The impact of Russia's formidable contribution to modernism was poignantly apparent in the State Shchusev Museum of Architecture, where one of the program's special guests, Jeff Wall, chose to show still-life compositions that, while they may have echoed the "minor" tenor of the biennale's theme--Footnotes on Geopolitics, Markets and Amnesia--also asserted the formidable impact of Constructivist and Suprematist compositional dynamics on Wall's vision (even, and especially, in the process of looking at such everyday spaces as a studio sink and his own backyard).[I] Wall's Diagonal Composition (1993), made just as Russia was shedding its Communist past, Diagonal Composition NO. 2 (1998) and Diagonal Composition No. 3 (2000) were all there. The hanging of the lightboxes at a downright weird 30 degree angle to the wall by ghastly, prominent cables lent the presentation a clunky feel. This was unfortunate, given the opportune juxtapositions of the Shchusev's crumbling 17th-century architecture with the echoes from the golden age of modernism that are imbedded in the picturesque overgrowth and grime of Wall's--can we call it wild?--West Coast milieu. Like many of the exhibitions in the biennale, this one could only point to rather than fully embody the social and aesthetic dynamics at play due to its distracting hang. But at some point one had to stop worrying about the shoddy installation and consider Moscow through its biennale filter, because what was to be gleaned from this was much more interesting than shop talk regarding the perfection of an installation. For the latter, we can go to the Schaulager in Switzerland, a place that is as far from the situation in Moscow as I can imagine, where Wall's works were recently presented, well, impeccably.

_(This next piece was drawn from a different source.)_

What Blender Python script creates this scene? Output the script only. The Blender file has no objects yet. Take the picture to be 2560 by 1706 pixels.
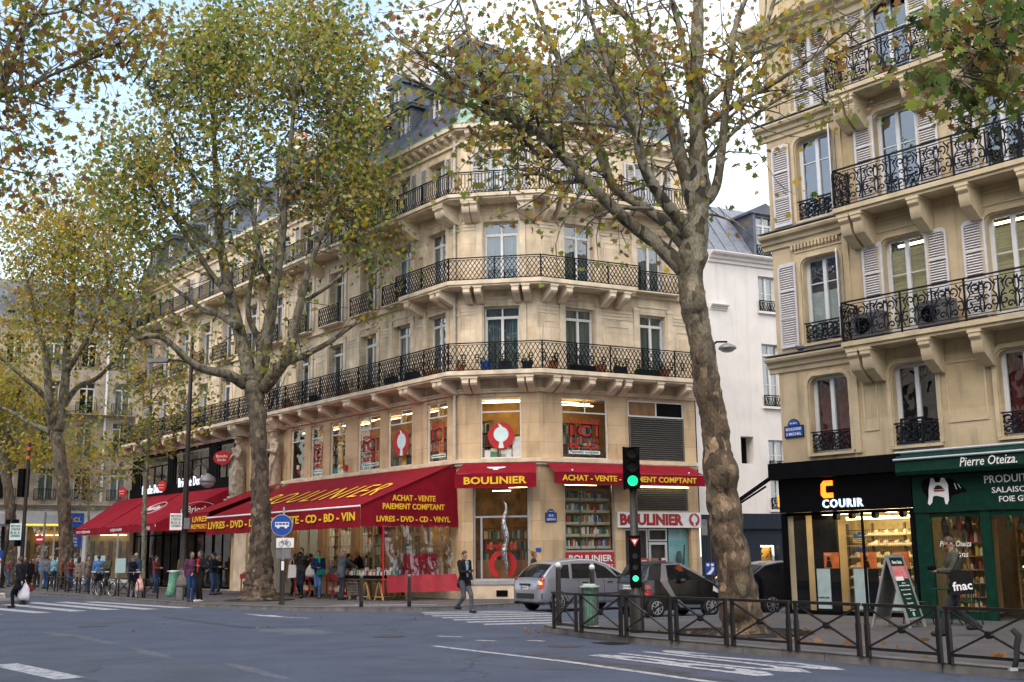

Moscow's somewhat messy, misbehaving biennale provided access to spaces at the epicentre of the city's development and catalyzed broader thinking around the unfolding plot and problems of the city. I have heard 101 critiques of the project as being complicit with Moscow's real estate boom, due to the fact that the repurposed wine factory Winzavod, the refurbished TSUM and the rising Federation Tower were the main stages of the biennale. This assumes a brain-dead visitor. In going to the Federation Tower construction site, for instance, you could not help but witness the city's building economy in the flesh (quite literally, workers drawn here from the provinces). The view of Moscow's boom from the bird's-eye vantage point of the twenty-second floor made the city look freaky and beautiful all at once. In particular, the work of Polish artist Jozef Robakowski, on view at the Federation Tower, talked back to the crane-consumed boomtown seen from the windows of the tower via the hilariously poignant and droll From My Window 1978-1999 (2000)--a long take in black and white of the grey life beyond the window of the artist's state-owned flat in Communist Poland [2].